## What is expected
Every line below is to be quoted exactly, with nothing added or dropped.

--- start of Data ---

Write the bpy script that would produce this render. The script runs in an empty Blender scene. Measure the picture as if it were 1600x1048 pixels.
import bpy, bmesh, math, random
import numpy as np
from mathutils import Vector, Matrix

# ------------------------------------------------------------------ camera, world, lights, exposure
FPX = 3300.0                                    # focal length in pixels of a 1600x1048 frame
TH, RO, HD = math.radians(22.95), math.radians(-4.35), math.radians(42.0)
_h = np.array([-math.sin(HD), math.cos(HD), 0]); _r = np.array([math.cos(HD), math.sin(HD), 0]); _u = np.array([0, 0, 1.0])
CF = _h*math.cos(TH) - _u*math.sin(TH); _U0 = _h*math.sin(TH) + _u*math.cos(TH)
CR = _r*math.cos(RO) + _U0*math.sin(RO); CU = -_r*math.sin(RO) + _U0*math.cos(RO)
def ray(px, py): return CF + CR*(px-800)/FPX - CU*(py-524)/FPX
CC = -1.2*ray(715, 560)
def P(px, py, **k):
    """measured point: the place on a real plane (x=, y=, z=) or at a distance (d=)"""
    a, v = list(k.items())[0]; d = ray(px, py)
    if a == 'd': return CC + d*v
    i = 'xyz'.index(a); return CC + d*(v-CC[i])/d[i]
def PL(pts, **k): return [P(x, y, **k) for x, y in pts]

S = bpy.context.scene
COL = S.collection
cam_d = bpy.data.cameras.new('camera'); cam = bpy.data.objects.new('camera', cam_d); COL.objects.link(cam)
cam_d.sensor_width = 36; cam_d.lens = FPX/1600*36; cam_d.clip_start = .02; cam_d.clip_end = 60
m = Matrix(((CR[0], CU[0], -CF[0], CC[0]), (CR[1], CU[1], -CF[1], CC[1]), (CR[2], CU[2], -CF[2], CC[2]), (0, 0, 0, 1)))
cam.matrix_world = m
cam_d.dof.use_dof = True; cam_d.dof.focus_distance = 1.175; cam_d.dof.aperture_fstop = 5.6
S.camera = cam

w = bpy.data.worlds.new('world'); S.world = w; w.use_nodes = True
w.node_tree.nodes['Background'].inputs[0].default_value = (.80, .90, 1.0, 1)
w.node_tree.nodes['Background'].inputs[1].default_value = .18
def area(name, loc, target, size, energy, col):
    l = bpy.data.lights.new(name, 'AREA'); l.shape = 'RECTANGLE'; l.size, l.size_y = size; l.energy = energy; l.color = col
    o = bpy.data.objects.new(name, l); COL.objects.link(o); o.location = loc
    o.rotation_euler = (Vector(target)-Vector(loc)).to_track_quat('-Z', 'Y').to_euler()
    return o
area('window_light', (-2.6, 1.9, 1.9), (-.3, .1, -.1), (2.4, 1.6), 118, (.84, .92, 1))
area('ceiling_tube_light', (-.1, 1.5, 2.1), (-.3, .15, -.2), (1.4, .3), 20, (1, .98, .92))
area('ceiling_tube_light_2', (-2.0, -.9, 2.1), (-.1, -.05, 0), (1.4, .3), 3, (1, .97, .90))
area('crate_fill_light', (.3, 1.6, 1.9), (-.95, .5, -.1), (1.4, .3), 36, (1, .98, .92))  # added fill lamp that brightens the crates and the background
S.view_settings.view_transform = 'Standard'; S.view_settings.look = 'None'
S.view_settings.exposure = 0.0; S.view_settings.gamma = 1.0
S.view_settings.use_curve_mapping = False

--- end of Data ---

## Written answer
Write the bpy script that would produce this render. The script runs in an empty Blender scene. Measure the picture as if it were 1600x1048 pixels.
import bpy, bmesh, math, random
import numpy as np
from mathutils import Vector, Matrix

# ------------------------------------------------------------------ camera, world, lights, exposure
FPX = 3300.0                                    # focal length in pixels of a 1600x1048 frame
TH, RO, HD = math.radians(22.95), math.radians(-4.35), math.radians(42.0)
_h = np.array([-math.sin(HD), math.cos(HD), 0]); _r = np.array([math.cos(HD), math.sin(HD), 0]); _u = np.array([0, 0, 1.0])
CF = _h*math.cos(TH) - _u*math.sin(TH); _U0 = _h*math.sin(TH) + _u*math.cos(TH)
CR = _r*math.cos(RO) + _U0*math.sin(RO); CU = -_r*math.sin(RO) + _U0*math.cos(RO)
def ray(px, py): return CF + CR*(px-800)/FPX - CU*(py-524)/FPX
CC = -1.2*ray(715, 560)
def P(px, py, **k):
    """measured point: the place on a real plane (x=, y=, z=) or at a distance (d=)"""
    a, v = list(k.items())[0]; d = ray(px, py)
    if a == 'd': return CC + d*v
    i = 'xyz'.index(a); return CC + d*(v-CC[i])/d[i]
def PL(pts, **k): return [P(x, y, **k) for x, y in pts]

S = bpy.context.scene
COL = S.collection
cam_d = bpy.data.cameras.new('camera'); cam = bpy.data.objects.new('camera', cam_d); COL.objects.link(cam)
cam_d.sensor_width = 36; cam_d.lens = FPX/1600*36; cam_d.clip_start = .02; cam_d.clip_end = 60
m = Matrix(((CR[0], CU[0], -CF[0], CC[0]), (CR[1], CU[1], -CF[1], CC[1]), (CR[2], CU[2], -CF[2], CC[2]), (0, 0, 0, 1)))
cam.matrix_world = m
cam_d.dof.use_dof = True; cam_d.dof.focus_distance = 1.175; cam_d.dof.aperture_fstop = 5.6
S.camera = cam

w = bpy.data.worlds.new('world'); S.world = w; w.use_nodes = True
w.node_tree.nodes['Background'].inputs[0].default_value = (.80, .90, 1.0, 1)
w.node_tree.nodes['Background'].inputs[1].default_value = .18
def area(name, loc, target, size, energy, col):
    l = bpy.data.lights.new(name, 'AREA'); l.shape = 'RECTANGLE'; l.size, l.size_y = size; l.energy = energy; l.color = col
    o = bpy.data.objects.new(name, l); COL.objects.link(o); o.location = loc
    o.rotation_euler = (Vector(target)-Vector(loc)).to_track_quat('-Z', 'Y').to_euler()
    return o
area('window_light', (-2.6, 1.9, 1.9), (-.3, .1, -.1), (2.4, 1.6), 118, (.84, .92, 1))
area('ceiling_tube_light', (-.1, 1.5, 2.1), (-.3, .15, -.2), (1.4, .3), 20, (1, .98, .92))
area('ceiling_tube_light_2', (-2.0, -.9, 2.1), (-.1, -.05, 0), (1.4, .3), 3, (1, .97, .90))
area('crate_fill_light', (.3, 1.6, 1.9), (-.95, .5, -.1), (1.4, .3), 36, (1, .98, .92))  # added fill lamp that brightens the crates and the background
S.view_settings.view_transform = 'Standard'; S.view_settings.look = 'None'
S.view_settings.exposure = 0.0; S.view_settings.gamma = 1.0
S.view_settings.use_curve_mapping = False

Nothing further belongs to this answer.